*Recorded data*:
>> start

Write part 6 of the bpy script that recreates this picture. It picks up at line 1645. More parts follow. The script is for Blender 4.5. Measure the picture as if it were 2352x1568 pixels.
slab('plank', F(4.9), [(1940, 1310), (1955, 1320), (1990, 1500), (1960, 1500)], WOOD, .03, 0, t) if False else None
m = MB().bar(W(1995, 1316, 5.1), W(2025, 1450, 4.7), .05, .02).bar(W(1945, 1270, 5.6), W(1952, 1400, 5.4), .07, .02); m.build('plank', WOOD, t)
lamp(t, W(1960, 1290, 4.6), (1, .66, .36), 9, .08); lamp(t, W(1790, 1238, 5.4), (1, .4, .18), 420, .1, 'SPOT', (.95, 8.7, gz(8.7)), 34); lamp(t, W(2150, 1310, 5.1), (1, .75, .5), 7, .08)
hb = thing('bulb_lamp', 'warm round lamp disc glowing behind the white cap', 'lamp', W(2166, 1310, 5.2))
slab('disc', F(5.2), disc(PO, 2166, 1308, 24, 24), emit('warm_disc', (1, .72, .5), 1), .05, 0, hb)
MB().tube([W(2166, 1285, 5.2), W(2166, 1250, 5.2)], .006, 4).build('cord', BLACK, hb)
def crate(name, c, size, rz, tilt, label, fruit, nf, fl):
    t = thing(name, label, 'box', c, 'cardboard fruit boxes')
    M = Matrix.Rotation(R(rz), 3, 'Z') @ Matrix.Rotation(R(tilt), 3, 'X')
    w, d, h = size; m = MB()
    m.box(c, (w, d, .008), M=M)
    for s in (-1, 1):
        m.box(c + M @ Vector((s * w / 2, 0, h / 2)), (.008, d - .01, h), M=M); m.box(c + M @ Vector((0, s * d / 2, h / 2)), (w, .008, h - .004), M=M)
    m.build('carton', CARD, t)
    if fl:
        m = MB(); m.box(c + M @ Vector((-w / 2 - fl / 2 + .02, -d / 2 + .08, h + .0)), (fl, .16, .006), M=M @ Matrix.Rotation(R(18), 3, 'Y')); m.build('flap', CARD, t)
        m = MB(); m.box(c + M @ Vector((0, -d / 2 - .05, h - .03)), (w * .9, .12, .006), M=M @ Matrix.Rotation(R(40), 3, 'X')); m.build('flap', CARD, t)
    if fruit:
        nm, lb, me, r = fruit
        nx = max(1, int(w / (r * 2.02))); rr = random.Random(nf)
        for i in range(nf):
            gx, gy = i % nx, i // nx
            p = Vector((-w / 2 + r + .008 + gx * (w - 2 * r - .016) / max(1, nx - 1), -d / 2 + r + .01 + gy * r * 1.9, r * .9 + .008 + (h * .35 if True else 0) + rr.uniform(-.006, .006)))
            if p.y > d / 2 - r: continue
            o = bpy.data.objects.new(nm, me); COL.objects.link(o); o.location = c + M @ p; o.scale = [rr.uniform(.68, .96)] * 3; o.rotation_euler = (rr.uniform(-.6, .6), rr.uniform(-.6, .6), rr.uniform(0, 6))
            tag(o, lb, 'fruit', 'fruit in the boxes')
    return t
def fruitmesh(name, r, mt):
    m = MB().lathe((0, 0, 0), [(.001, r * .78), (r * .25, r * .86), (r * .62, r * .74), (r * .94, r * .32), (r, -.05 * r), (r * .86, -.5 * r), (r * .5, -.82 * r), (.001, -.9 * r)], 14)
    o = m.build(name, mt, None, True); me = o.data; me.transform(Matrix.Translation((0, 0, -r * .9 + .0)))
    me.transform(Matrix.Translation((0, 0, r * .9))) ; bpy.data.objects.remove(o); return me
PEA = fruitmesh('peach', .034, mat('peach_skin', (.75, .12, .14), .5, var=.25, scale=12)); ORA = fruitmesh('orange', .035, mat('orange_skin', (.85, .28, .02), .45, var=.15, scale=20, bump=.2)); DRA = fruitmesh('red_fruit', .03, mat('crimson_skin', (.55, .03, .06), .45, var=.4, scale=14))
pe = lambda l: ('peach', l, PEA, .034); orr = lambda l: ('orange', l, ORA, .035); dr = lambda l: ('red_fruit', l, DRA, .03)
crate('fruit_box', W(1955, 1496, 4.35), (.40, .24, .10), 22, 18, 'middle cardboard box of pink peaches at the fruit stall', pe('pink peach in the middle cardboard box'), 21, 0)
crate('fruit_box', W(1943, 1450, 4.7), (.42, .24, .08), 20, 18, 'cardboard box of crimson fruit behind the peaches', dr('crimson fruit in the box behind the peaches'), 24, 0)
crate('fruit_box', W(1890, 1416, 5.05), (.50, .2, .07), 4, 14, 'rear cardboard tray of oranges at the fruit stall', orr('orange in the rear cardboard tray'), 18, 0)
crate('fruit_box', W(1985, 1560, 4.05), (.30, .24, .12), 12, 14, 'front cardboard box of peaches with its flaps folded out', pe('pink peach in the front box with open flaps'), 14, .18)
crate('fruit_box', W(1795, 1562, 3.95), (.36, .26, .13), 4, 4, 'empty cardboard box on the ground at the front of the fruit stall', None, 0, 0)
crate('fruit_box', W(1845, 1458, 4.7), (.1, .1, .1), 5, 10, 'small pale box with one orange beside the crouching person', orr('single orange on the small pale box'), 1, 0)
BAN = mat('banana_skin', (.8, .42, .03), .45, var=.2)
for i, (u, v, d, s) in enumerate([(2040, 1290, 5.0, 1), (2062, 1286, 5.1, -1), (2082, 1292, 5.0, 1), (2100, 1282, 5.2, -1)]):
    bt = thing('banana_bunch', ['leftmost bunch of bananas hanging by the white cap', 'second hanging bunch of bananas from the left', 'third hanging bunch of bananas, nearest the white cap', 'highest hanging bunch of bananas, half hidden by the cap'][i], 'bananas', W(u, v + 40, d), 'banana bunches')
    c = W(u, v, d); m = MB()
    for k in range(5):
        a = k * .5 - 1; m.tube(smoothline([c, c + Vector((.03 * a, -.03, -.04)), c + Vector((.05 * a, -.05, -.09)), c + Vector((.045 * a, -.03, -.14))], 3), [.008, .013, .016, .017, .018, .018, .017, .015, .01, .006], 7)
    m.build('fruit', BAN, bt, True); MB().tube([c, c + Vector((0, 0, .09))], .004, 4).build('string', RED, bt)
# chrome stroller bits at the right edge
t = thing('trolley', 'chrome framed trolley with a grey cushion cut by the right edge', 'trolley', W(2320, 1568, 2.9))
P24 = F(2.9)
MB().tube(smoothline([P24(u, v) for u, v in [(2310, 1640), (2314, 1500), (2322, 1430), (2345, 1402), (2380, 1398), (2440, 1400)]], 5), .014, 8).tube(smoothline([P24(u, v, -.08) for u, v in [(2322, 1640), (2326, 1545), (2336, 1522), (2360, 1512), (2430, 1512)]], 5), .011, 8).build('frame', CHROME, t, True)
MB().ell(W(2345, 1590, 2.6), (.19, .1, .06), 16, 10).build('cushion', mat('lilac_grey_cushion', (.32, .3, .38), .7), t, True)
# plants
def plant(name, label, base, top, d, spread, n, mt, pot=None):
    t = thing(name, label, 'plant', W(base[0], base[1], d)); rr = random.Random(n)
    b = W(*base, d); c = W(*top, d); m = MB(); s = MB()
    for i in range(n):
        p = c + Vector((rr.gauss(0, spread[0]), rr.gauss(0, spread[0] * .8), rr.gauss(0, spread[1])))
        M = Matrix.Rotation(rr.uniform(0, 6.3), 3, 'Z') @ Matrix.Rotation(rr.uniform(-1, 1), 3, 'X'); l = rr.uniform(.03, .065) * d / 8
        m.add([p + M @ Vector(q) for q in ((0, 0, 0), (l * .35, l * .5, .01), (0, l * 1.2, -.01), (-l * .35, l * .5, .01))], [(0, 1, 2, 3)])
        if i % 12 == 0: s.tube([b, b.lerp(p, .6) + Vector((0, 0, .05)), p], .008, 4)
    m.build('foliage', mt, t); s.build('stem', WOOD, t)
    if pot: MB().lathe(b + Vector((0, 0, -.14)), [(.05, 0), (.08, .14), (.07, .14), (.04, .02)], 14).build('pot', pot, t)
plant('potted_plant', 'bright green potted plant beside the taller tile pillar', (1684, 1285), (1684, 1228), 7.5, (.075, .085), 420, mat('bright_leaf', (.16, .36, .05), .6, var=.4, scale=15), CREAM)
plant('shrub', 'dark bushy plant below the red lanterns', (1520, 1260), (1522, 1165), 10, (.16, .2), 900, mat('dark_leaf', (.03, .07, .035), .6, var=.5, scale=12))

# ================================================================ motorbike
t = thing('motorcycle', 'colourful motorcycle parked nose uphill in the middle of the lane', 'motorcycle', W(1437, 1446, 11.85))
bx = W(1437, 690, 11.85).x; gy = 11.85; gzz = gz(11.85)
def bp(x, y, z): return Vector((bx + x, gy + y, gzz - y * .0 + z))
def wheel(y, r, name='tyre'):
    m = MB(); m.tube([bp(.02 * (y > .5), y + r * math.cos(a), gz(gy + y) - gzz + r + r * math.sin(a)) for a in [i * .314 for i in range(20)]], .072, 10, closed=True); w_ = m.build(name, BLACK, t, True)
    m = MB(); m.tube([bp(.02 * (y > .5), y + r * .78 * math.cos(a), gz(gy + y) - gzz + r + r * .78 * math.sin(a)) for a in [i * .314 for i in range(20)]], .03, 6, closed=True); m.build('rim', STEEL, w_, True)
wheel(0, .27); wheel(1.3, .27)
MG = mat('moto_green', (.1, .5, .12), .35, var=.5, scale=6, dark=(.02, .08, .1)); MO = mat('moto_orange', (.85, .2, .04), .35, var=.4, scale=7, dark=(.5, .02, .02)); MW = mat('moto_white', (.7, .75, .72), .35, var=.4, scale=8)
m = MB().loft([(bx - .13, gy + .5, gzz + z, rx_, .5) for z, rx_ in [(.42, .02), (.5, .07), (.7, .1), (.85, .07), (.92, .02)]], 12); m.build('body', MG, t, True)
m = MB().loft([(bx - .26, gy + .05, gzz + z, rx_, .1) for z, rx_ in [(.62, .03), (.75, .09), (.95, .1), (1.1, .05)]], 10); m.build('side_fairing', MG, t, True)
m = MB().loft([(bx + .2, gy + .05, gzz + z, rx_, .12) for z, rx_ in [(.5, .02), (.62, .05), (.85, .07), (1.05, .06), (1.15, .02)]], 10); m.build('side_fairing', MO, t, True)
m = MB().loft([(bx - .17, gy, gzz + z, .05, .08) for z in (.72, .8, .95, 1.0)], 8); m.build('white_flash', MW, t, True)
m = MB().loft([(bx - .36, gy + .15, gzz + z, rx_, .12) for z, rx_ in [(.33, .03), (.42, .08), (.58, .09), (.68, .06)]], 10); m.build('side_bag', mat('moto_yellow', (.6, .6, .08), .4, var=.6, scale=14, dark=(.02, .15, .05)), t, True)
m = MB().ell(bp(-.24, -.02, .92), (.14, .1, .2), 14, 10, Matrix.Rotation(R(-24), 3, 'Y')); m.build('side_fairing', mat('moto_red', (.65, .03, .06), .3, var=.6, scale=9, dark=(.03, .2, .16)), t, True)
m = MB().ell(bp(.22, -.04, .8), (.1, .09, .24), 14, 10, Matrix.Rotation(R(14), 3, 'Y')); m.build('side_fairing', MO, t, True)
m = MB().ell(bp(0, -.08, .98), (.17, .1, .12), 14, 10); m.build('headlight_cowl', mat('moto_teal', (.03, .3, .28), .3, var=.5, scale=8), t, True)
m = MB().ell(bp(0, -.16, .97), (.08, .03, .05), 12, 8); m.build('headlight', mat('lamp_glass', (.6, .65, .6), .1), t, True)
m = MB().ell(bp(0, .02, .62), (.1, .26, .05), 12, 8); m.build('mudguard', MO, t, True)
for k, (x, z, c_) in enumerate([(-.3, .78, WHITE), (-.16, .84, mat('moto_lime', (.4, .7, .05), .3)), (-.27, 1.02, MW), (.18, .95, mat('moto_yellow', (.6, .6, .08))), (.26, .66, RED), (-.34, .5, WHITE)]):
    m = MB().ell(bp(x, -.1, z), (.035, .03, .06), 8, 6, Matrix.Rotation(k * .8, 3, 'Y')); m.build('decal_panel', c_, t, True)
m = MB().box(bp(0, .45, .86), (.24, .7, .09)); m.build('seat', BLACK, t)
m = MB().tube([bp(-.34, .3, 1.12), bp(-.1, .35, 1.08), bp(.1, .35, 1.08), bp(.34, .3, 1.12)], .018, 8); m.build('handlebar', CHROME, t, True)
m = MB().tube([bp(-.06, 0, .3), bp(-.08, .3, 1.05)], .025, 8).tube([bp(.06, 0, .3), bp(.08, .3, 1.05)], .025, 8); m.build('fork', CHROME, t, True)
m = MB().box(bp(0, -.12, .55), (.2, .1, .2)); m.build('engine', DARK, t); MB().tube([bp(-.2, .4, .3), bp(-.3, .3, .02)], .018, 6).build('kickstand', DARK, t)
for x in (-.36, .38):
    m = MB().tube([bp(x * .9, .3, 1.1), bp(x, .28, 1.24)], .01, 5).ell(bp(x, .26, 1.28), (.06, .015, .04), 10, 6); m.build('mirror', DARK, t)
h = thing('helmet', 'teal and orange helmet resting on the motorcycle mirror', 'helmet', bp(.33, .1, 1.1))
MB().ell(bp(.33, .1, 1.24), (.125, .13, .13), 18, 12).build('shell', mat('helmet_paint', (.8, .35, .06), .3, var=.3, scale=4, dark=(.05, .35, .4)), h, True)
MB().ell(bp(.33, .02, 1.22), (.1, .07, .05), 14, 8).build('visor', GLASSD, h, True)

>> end
>> start

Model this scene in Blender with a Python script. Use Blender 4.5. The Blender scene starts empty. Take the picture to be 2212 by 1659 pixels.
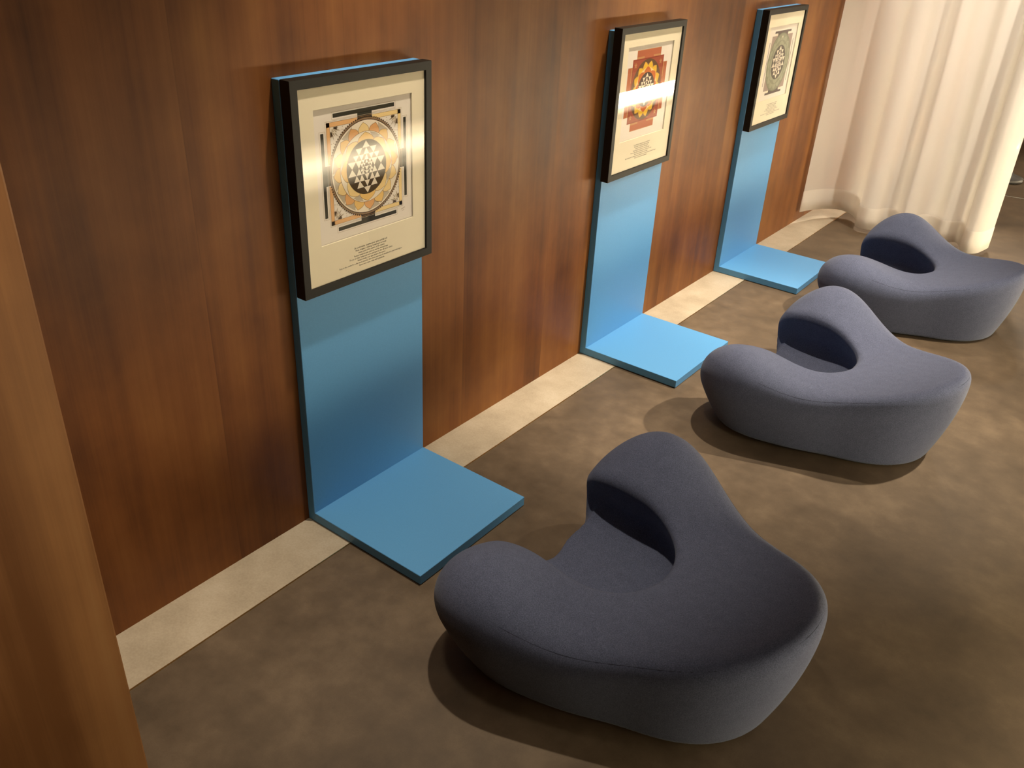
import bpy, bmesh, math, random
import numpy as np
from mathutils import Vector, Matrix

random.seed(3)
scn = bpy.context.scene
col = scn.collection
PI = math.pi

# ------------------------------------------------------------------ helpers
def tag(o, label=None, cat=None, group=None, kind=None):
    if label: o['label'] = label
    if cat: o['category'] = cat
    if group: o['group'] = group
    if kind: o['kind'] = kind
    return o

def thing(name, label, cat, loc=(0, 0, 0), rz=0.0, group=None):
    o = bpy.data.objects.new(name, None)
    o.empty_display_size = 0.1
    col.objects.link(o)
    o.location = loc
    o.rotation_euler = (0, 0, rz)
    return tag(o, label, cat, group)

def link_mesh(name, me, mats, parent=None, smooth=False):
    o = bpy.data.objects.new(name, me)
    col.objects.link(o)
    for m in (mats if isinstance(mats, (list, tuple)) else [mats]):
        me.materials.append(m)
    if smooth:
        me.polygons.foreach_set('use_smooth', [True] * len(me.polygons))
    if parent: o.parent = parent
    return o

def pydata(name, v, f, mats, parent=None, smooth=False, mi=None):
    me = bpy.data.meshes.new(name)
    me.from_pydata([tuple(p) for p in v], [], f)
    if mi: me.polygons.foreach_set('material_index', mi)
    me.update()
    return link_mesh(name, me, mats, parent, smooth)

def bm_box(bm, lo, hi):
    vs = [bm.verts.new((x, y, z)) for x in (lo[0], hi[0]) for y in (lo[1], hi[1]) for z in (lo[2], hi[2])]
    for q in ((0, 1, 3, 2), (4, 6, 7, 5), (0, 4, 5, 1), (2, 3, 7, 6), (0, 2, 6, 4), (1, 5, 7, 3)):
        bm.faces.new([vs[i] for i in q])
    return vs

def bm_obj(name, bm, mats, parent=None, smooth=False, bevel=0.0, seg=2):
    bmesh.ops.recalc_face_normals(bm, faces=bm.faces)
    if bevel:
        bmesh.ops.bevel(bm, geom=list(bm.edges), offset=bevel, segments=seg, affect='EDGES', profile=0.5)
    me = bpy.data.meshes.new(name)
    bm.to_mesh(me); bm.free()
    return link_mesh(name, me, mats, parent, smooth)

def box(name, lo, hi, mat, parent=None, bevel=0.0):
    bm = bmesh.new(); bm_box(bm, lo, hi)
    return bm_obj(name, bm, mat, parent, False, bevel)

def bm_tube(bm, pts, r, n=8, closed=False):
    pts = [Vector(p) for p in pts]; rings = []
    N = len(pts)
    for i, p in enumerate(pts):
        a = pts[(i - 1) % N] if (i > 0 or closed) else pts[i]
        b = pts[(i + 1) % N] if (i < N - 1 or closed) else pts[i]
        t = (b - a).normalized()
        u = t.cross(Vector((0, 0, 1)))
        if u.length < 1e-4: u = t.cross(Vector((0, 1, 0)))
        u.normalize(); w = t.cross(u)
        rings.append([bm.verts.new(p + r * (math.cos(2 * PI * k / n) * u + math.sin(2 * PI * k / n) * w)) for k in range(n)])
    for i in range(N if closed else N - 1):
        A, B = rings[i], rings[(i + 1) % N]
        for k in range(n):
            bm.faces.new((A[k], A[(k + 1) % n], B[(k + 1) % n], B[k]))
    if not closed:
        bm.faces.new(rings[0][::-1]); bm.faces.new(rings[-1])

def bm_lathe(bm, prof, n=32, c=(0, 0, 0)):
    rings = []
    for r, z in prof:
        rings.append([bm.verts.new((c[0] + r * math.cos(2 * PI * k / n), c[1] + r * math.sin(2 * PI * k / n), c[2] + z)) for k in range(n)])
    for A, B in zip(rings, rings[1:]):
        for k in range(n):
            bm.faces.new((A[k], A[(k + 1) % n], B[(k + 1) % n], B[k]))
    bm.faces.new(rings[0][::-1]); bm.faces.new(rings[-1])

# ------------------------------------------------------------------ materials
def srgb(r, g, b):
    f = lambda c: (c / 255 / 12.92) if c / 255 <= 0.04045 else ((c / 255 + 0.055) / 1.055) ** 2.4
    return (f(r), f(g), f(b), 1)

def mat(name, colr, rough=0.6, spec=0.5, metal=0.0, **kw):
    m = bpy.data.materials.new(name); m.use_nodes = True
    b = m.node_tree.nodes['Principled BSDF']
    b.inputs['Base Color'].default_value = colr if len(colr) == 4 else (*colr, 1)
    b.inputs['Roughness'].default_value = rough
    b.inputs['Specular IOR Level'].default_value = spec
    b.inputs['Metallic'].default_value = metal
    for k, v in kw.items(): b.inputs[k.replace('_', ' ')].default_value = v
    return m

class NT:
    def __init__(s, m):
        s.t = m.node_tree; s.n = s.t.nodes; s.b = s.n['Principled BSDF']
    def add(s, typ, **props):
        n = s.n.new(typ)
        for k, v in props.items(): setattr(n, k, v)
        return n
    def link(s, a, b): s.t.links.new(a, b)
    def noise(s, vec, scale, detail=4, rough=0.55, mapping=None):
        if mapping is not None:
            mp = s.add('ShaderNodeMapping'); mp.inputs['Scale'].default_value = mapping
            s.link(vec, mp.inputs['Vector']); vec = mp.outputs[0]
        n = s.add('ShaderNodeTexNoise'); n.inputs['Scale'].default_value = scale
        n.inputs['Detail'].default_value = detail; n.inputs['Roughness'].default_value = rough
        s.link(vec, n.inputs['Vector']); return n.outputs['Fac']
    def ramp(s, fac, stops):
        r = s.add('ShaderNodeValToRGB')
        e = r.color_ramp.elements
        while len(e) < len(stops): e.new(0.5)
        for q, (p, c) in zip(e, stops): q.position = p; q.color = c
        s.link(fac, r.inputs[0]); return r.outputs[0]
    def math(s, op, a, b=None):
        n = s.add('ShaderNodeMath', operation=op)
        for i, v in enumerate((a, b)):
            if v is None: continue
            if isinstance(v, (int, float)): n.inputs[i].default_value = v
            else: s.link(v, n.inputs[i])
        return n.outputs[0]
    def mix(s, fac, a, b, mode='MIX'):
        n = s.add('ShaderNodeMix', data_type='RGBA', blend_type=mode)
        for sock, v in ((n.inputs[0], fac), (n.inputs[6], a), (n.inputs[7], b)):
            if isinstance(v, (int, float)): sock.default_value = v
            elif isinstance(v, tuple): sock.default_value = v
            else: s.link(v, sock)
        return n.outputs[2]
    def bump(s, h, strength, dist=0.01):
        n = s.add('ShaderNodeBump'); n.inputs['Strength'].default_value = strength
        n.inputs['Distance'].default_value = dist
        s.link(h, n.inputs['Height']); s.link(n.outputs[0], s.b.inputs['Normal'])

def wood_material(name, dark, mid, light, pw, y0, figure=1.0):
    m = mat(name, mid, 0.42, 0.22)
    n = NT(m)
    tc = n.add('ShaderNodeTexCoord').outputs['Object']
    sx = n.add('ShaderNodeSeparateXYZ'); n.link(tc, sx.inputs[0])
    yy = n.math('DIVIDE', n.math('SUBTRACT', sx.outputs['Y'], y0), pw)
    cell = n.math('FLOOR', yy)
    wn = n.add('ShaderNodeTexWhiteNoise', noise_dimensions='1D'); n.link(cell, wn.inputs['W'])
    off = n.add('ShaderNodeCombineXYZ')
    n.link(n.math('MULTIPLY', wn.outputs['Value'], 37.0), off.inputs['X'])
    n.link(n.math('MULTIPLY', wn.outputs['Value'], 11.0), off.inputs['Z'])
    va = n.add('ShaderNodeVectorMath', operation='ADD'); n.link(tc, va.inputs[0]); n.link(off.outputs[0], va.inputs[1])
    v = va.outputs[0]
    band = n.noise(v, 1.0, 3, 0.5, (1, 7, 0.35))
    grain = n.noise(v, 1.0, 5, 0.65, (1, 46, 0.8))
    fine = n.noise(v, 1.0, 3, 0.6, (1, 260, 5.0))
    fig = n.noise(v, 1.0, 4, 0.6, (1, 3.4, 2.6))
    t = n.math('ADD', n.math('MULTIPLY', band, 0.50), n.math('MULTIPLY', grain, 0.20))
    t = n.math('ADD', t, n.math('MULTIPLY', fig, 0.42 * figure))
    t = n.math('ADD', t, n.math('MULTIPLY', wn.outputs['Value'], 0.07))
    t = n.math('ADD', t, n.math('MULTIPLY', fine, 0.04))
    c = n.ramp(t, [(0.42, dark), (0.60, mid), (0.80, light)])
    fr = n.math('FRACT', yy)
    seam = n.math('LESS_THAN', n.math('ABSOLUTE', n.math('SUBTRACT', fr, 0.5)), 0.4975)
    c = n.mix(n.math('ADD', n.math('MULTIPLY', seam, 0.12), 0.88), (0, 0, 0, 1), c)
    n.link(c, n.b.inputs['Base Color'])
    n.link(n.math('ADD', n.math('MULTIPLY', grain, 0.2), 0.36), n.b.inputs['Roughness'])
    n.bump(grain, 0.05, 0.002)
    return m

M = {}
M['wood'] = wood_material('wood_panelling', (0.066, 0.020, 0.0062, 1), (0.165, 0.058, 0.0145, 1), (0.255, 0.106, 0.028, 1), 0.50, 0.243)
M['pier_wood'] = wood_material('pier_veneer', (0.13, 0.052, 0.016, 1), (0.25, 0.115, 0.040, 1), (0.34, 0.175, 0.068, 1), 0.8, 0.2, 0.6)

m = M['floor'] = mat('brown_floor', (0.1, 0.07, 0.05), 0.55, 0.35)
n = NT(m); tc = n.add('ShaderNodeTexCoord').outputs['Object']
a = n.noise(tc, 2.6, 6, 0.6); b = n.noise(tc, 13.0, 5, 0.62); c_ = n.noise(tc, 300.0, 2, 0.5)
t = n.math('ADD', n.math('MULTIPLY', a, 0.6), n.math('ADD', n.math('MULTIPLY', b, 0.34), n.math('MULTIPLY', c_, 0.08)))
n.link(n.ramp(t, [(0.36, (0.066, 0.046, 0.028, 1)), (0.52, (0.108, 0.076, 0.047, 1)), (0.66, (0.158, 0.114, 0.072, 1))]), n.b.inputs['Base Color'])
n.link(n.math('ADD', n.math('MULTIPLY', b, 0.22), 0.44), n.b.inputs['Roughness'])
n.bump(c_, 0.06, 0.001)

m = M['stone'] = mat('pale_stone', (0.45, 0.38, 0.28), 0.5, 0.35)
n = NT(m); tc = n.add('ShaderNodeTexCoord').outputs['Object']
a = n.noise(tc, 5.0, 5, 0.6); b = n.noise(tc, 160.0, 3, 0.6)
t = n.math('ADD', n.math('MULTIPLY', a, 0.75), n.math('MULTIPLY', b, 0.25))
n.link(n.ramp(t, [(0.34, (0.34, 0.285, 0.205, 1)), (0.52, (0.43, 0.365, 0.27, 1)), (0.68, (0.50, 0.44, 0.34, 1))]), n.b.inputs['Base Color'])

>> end

*Work instructions*: Between the line with "Model this scene" and the line with "PI = math.pi", ends included, lies the span to copy exactly; copy nothing else and leave out the pictures.

*Exercise solution*:
Model this scene in Blender with a Python script. Use Blender 4.5. The Blender scene starts empty. Take the picture to be 2212 by 1659 pixels.
import bpy, bmesh, math, random
import numpy as np
from mathutils import Vector, Matrix

random.seed(3)
scn = bpy.context.scene
col = scn.collection
PI = math.pi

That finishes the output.